Changes coming to higher education in 2015

January 7th, 2015


Technology is rapidly advancing and changing the way students learn. There are many different predictions for what will come out as the major advancement. However, a similar thread runs through every thought people have been having: The curriculum will focus on more interactions between the student and teacher, promoted through tools that both will use to better the educations of the learners.

Digital lectures
One such tool is video communication. YouTube is prime example, according to Wired, and dental academic software also makes use of video. The chief benefit of this method of delivery is that a lecture can be given while students are away in their rooms otherwise preoccupied with studying. They can listen at their own pace and take appropriate notes. If something complex is being described, then students can easily rewind and look back at what had been said before. Diagrams can also be delivered through this digital format, so that students can use their dental school software to look at pictures of periodontal tissue or a cross section of the tongue. Professors have access to the back end, which means they can see who looked at the videos along with who hasn't seen them yet. Warnings can be given to those who haven't been following along, and this will impress the students more than if they'd simply attended class and didn't pay enough attention to the lecture.

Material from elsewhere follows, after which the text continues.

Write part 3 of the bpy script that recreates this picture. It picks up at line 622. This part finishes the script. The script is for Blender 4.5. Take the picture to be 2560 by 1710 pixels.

Student and teacher interactions
Education Dive looked at several new tools, and they all share the common feature of letting the professor have closer ties to the students through software that brings the two parties' common interests together. Professors want their students to learn the material as thoroughly as possible, while students want to advance their studies and gain the skills required of certified dentists and oral hygiene professionals. By having the professor look at what students have accomplished on their own through quizzes and exams, along with homework done, professors can see weak points. They can read what students have written down, and can ask that students do surveys. This means writing skills can be addressed and the particular difficulty points of different lectures can be discovered quickly. Professors can better themselves through learning these things, which would otherwise remain unknown.

Grades can also be issued online, saving students the time of having to wait for a letter to arrive in the mail. Paperwork is also eliminated because everything is digital. Students can save on paper and be more organized because they won't have messy collections of loose-leaf printed matter.

It still depends on the professor
All of this is still heavily dependent on interactions with an empathetic and strict professor who will ensure students do their work thoroughly and with a good sense of the ethics of overcoming challenges. U.S. News and World Report argued that when students are left to their own devices and given busy work to complete on the Internet, they will slack in their duties to learn materials. Additionally, when professors don't give students a reason to study their books, then they won't study them.

In other words without a good professor, students can't learn anything. This is no news. With educational software, however, students can get more of a good thing: their professor will contact them personally with important issues and keep an eye on his or her students. Additionally, professors will have their materials available online, which will make studying easier and more personalized.

Finally, students at a dental school are not undergrads. They have a vested interest in doing well, and contain the necessary personal motivation that many younger people might lack. It's in their best interests to have these tools available.